══ Raw records

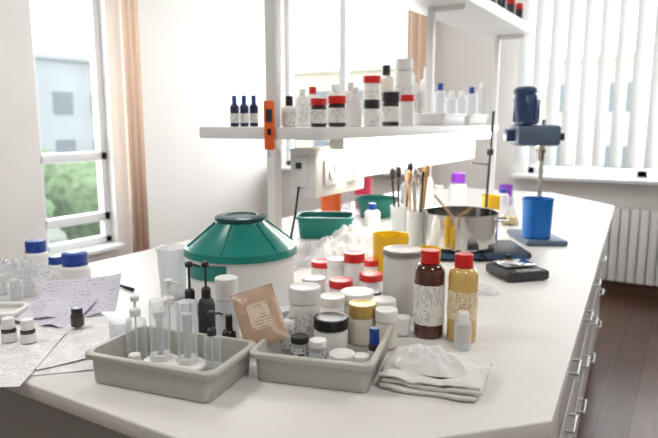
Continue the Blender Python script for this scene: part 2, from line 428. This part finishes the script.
# ---------------------------------------------------------------- rack
rack=empty('bench_shelf_rack')
b=MB();b.box((-1.21,2.53,(1.345+SHZ)/2),(.50,1.94,SHZ-1.345),SHM,.004);b.done('lower_shelf',parent=rack)
b=MB();b.box((-1.13,2.88,1.985),(.34,2.62,.035),SHM,.004);b.box((-.965,2.88,2.01),(.012,2.62,.03),SHM,.002);b.done('upper_shelf',parent=rack)
PX=-1.172
b=MB()
for y in (1.60,2.95,4.14):
    b.box((PX,y,(BZ+1.345)/2+.0),(.035,.035,1.345-BZ),SHM,.004)
    b.box((PX,y,(SHZ+1.967)/2),(.035,.035,1.967-SHZ),SHM,.004)
    b.box((PX,y,BZ+.006),(.10,.10,.012),SHM,.003)
    b.box((PX+.09,y,1.955),(.17,.02,.03),SHM,.003)
b.box((PX,4.14,(1.345+SHZ)/2),(.035,.035,.045),SHM)
b.done('uprights',parent=rack)
b=MB();b.box((-1.08,1.80,1.235),(.10,.34,.16),WH,.006)
b.box((-1.095,2.72,1.268),(.03,1.46,.155),WH,.004)  # white backing panel added to catch the LED strip's glow
for k in range(2):
    y=1.72+k*.15
    b.box((-1.027,y,1.235),(.012,.085,.085),SHM,.004);b.lathe([(0,0),(.018,0),(.02,.004),(.022,.004)],mat('socket_grey',(.45,.45,.45),.4),c=(-1.0205,y,1.235),M=Matrix.Rotation(math.pi/2,3,'Y'),seg=16)
b.box((-1.09,1.628,1.24),(.06,.008,.10),SHM,.003)
b.box((-1.09,1.622,1.26),(.02,.006,.02),DK,.001)
b.tube([(-1.09,1.622,1.19),(-1.09,1.60,1.10),(-1.12,1.61,1.0),(-1.16,1.56,.905)],.004,BLK)
b.done('socket_trunking_and_glow_panel',parent=rack)
b=MB();b.box((-.988,2.55,1.328),(.045,1.7,.032),LEDM,.006)
b.box((-.988,1.695,1.328),(.05,.012,.034),SHM,.002);b.box((-.988,3.405,1.328),(.05,.012,.034),SHM,.002);b.done('led_strip',parent=rack)
# ---------------------------------------------------------------- shelf contents
def shb(kind,name,px,s,w,h,z=0,**k):
    p,m=SHP(px,s);p.z+=z
    return kind(name,p,w*m/2,h*m,**k)
for q in (236,245.5,255):shb(bottle,'blue_dropper_vial',q,-1.32,9,30,body=NAVY,cap=BLUE,cf=.25,label=LAB,l0=.2,l1=.7)
b=MB();b.box((0,0,0),(.034,.016,.155),ORG,.006);b.box((0,-.009,.03),(.02,.004,.04),DK,.001);b.box((0,-.009,-.02),(.012,.004,.02),BLK,.001);b.tube([(0,0,-.078),(0,0,-.10)],.003,STEEL)
b.done('digital_thermometer',(-1.150,1.548,1.390),rz=A)
shb(bottle,'dropper_bottle',290,-1.12,15,30,body=WH,cap=BLK,cf=.3)
shb(bottle,'plastic_bottle',303,-1.20,13,36,cap=WH)
shb(jar,'red_lid_jar',319,-1.00,17,28,body=AMB,lid=RED,lf=.26,label=LAB)
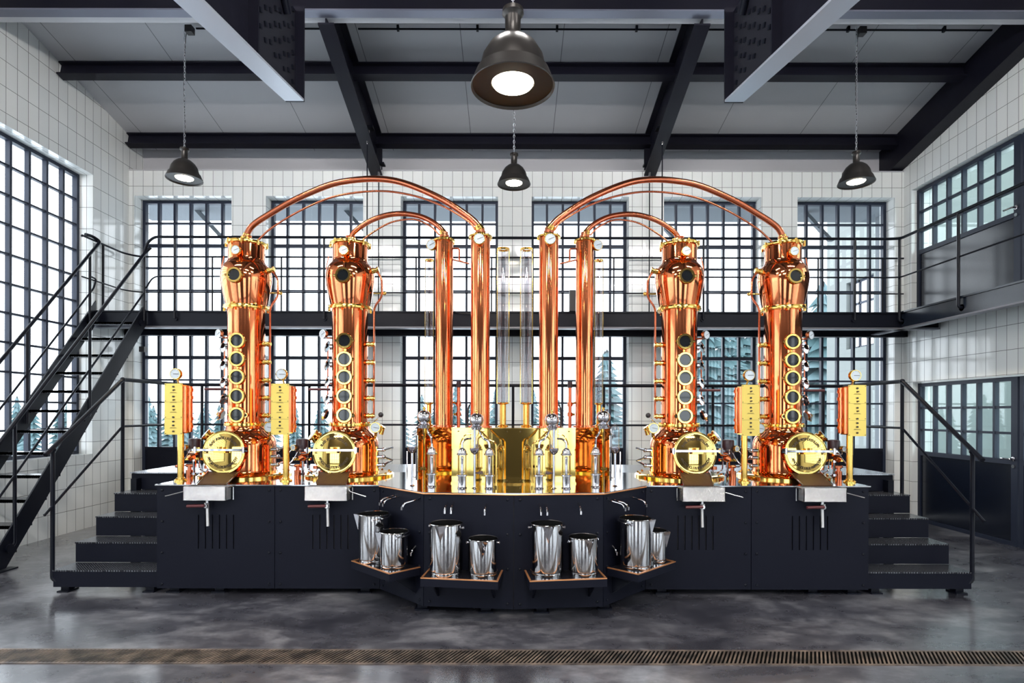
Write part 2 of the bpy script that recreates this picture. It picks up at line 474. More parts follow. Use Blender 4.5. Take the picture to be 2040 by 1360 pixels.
# ------------------------------------------------------------------ roof steel
def ibeam_x(m, x0, x1, y, ztop, h, w, tf=.018, tw=.014):
    m.box(x0,x1,y-w/2,y+w/2,ztop-tf,ztop); m.box(x0,x1,y-w/2,y+w/2,ztop-h,ztop-h+tf); m.box(x0,x1,y-tw/2,y+tw/2,ztop-h+tf,ztop-tf)
for y, lab in ((8.70, 'dark steel purlin running full width, lowest, just above the back tile wall'), (7.40, 'dark steel purlin running full width, middle of the three cross beams')):
    m = MB(); zt = roof_z(y)-.02
    # tilted to lie against the roof slope
    m.M = T(0,y,zt) @ RX(-math.atan(.215))
    ibeam_x(m, XL+.02, XR-.02, 0, 0, .185, .12)
    tag(m.build('steel_purlin', PURLIN), lab, 'beam', 'purlins under the sloping ceiling')
t = thing('ridge_beam', 'big dark cross beam at the top edge of the picture with a pale bottom flange', 'beam', (0,6.25,5.98))
MB().box(XL+.02,XR-.02,-.012,.012,.018,.36).box(XL+.02,XR-.02,-.055,.055,.36,.38).build('web', BEAM, t)
MB().box(XL+.02,XR-.02,-.06,.06,0,.018).build('bottom_flange', mat('lit_flange', (.14,.15,.20), .35, .3), t)  # lit look of the underside put into the colour, lighter than the web
MB().box(XL+.02,XR-.02,.062,.16,.01,.04).build('pale_batten', mat('pale_batten', (.55,.55,.58), .6), t)

def rafter(X, lab):
    m = MB(); w = .18
    def zz(y): return 5.24+.285*(8.72-y)
    ya, yb = 6.33, 8.72
    # flange, web and upper flange following the slope
    m.prism([(ya,zz(ya)),(yb,zz(yb)),(yb,zz(yb)+.02),(ya,zz(ya)+.02)], X-w/2, X+w/2, 'x')
    m.prism([(ya,zz(ya)+.02),(yb,zz(yb)+.02),(yb,roof_z(yb)-.02),(ya,roof_z(ya)-.02)], X-.009, X+.009, 'x')
    m.prism([(ya,roof_z(ya)-.03),(yb,roof_z(yb)-.03),(yb,roof_z(yb)-.005),(ya,roof_z(ya)-.005)], X-w/2, X+w/2, 'x')
    m.box(X-w/2, X+w/2, 8.70, 8.725, 5.33, roof_z(8.72)-.01)
    return tag(m.build('steel_rafter', BEAM), lab, 'beam', 'rafters under the sloping ceiling')
rafter(-2.07, 'dark steel rafter sloping down to the back wall, left of the large pendant lamp')
rafter(2.12, 'dark steel rafter sloping down to the back wall, right of the large pendant lamp')
# rafter hugging the right wall
m = MB(); 
m.prism([(6.33,roof_z(6.33)-.48),(YP,roof_z(YP)-.48),(YP,roof_z(YP)-.01),(6.33,roof_z(6.33)-.01)], XR-.16, XR-.002, 'x')
m.prism([(6.33,roof_z(6.33)-.50),(YP,roof_z(YP)-.50),(YP,roof_z(YP)-.478),(6.33,roof_z(6.33)-.478)], XR-.20, XR-.002, 'x')
tag(m.build('steel_rafter', BEAM), 'dark steel rafter running down along the top of the right tile wall', 'beam', 'rafters under the sloping ceiling')

def haunch(sx):
    X = -2.07 if sx < 0 else 2.12
    side = 'left' if sx < 0 else 'right'
    t = thing('haunched_beam', 'large bolted roof beam with pale underside reaching into the picture top %s' % side, 'beam', (X, 5.42, 4.57), 0, 'bolted haunch beams')
    ds = .19
    w = .18; L = 3.2
    bz = lambda y: ds*y            # y negative towards the camera
    MB().prism([(0,0),(-L,-ds*L),(-L,-ds*L+.02),(0,.02)], -w/2, w/2, 'x').build('bottom_flange', mat('flange_steel', (.52,.55,.62), .4, .5), t)
    MB().prism([(0,.02),(-L,bz(-L)+.02),(-L,2.0),(-.42,1.75),(-.30,.86),(0,.86)], -.01, .01, 'x').build('web', BEAM, t)
    MB().box(-w/2, w/2, -.0, .02, .0, .90).build('end_plate', BEAM, t)
    MB().box(-w/2, w/2, -.98, -.96, bz(-.96)+.02, 1.9).build('stiffener', BEAM, t)
    s = 1 if sx < 0 else -1        # inner side that faces the camera
    MB().prism([(-.05,.04),(-.92,bz(-.92)+.04),(-.92,1.6),(-.42,1.6),(-.28,.84),(-.05,.84)], s*.011, s*.02, 'x').build('splice_plate', mat('splice_paint', (.010,.010,.016), .4), t)
    proto = None
    for r in range(10):
        for c in range(9):
            y = -.11-c*.098; z = .12+r*.135 + (.05 if c % 2 else 0)
            if z < bz(y)+.07 or z > 1.5+.0*r or (z > .8 and y > -.33) or z > 1.45: continue
            b = MB(T(s*.021, y, z) @ RX(.4)).box(-.012,.012,-.019,.019,-.019,.019)
            if proto is None:
                proto = b.build('bolt', BLACK, t); base = (y, z)
            else:
                c2 = proto.copy(); C.objects.link(c2); c2.parent = t; c2.location = (0, y-base[0], z-base[1])
    MB().cyl((s*.05,-.30,.62),(s*.05,-1.5,2.0),.032).build('diagonal_rod', BLACK, t)
    return t
haunch(-1); haunch(1)

# conduit with junction boxes on the ceiling
def conduit(x0, x1, lab):
    y = 6.85; z = roof_z(y)-.035
    t = thing('cable_conduit', lab, 'pipe', (x0, y, z), 0, 'conduits on the ceiling')
    MB().cyl((0,0,0),(x1-x0,0,0),.011).build('pipe', BLACK, t)
    n = max(2, int((x1-x0)/.9))
    for i in range(n):
        MB().box(-.014,.014,-.02,.02,-.02,.04).build('pipe_clip', BLACK, t).location = ((i+.5)*(x1-x0)/n, 0, 0)
conduit(-1.85, 1.98, 'thin black conduit under the ceiling between the two middle rafters')
conduit(2.32, 5.78, 'thin black conduit under the ceiling right of the right middle rafter')
conduit(-3.80, -2.25, 'thin black conduit under the ceiling left of the left middle rafter')

# ------------------------------------------------------------------ pendant lamps
def chain_mesh(length, pitch=.034):
    m = MB(); n = int(length/pitch)
    for i in range(n):
        z = -i*pitch - pitch/2; a = (i % 2)*PI/2
        ring = []
        for k in range(10):
            q = 2*PI*k/10
            px, pz = .0095*math.cos(q), (.022)*math.sin(q)
            ring.append((px*math.cos(a), px*math.sin(a), z+pz))
        m.tube(ring, .0032, 5, closed=True)
    return m
def pendant(x, y, zrim, ztop, lab, box=True, tilt=0):
    t = thing('pendant_lamp', lab, 'lamp', (x, y, ztop), 0, 'factory pendant lamps on chains')
    D = zrim-ztop
    chain_mesh(-(D+.37)).build('chain', CHAIN, t)
    if box:
        MB().box(.02,.10,-.04,.04,-.09,-.01).build('junction_box', RUBBER, t)
        MB().tube(crv([(.03,0,-.06),(.008,0,-.2),(-.008,0,-.7),(.006,0,-1.2),(0,0,D+.36)]),.004,6).build('cable', RUBBER, t)
    MB(T(0,0,D)).lathe([(.03,.375),(.05,.37),(.052,.35),(.040,.335),(.038,.33),(.036,.24),(.045,.225)],28).build('lamp_neck', IRON, t)
    MB(T(0,0,D)).lathe([(.040,.24),(.075,.225),(.115,.19),(.145,.14),(.158,.085),(.162,.07),(.175,.066),(.2025,.0),(.2,-.004),(.196,.0),(.168,.060),(.150,.062),(.14,.09),(.10,.17),(.04,.20)],48, cap=False).build('lamp_shade', IRON, t)
    MB(T(0,0,D)).lathe([(.105,.02),(.196,.012),(.196,.008),(.105,.012)],48,cap=False).build('inner_reflector', mat('ribbed_reflector',(.035,.03,.026),.35,.8), t)
    MB(T(0,0,D)).lathe([(.0001,.008),(.095,.012),(.100,.02),(.0001,.03)],32,cap=False).build('lamp_glass', LENS, t)
    return t
pendant(0.005, 2.73, 3.165, 6.95, 'large dark pendant lamp hanging nearest the camera at top centre', False)
pendant(.03, 6.9, 4.375, 6.2, 'small dark pendant lamp hanging in the centre, below the large one')
pendant(-3.91, 6.8, 4.385, 6.22, 'lit dark pendant lamp on a chain at left, in front of the left tile corner')
pendant(4.12, 6.8, 4.360, 6.22, 'lit dark pendant lamp on a chain at right, beside the right rafter')

# ------------------------------------------------------------------ walkway
t = thing('mezzanine_walkway', 'black steel walkway crossing the back wall and turning along the right wall', 'walkway', (0,8.0,2.79))
MB().box(XL+.01,XR-.01,0,.06,.03,.24).box(XL+.01,XR-.01,-.02,.10,.22,.24).build('front_channel', BLACK, t)
MB().box(XL+.01,XR-.01,-.03,.10,0,.022).build('bottom_flange', mat('pale_flange',(.16,.16,.18),.4,.5), t)  # flange paler than the channel above it
MB().box(XL+.01,XR-.01,.62,.70,-.02,.22).build('rear_channel', BLACK, t)
MB().box(XL+.01,XR-.01,.06,.62,.17,.20).build('deck', BLACK, t)
MB().box(5.47,5.53,-4.6,-.03,.022,.24).box(5.45,5.56,-4.6,-.03,.225,.245).build('side_channel', mat('glossy_channel',(.008,.012,.022),.18), t)  # smoother and bluer than the front channel
MB().box(5.44,5.56,-4.6,.6,0,.02).build('side_flange', mat('pale_flange_side',(.16,.16,.18),.4,.5), t)  # pale flange under the side channel
MB().box(5.53,XR-.01,-4.6,.0,.17,.20).build('side_deck', BLACK, t)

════

(What is expected): Show every line in the records above that contains the word "script".

(Written response):
Continue the Blender Python script for this scene: part 2, from line 428. This part finishes the script.
Write part 2 of the bpy script that recreates this picture. It picks up at line 474. More parts follow. Use Blender 4.5. Take the picture to be 2040 by 1360 pixels.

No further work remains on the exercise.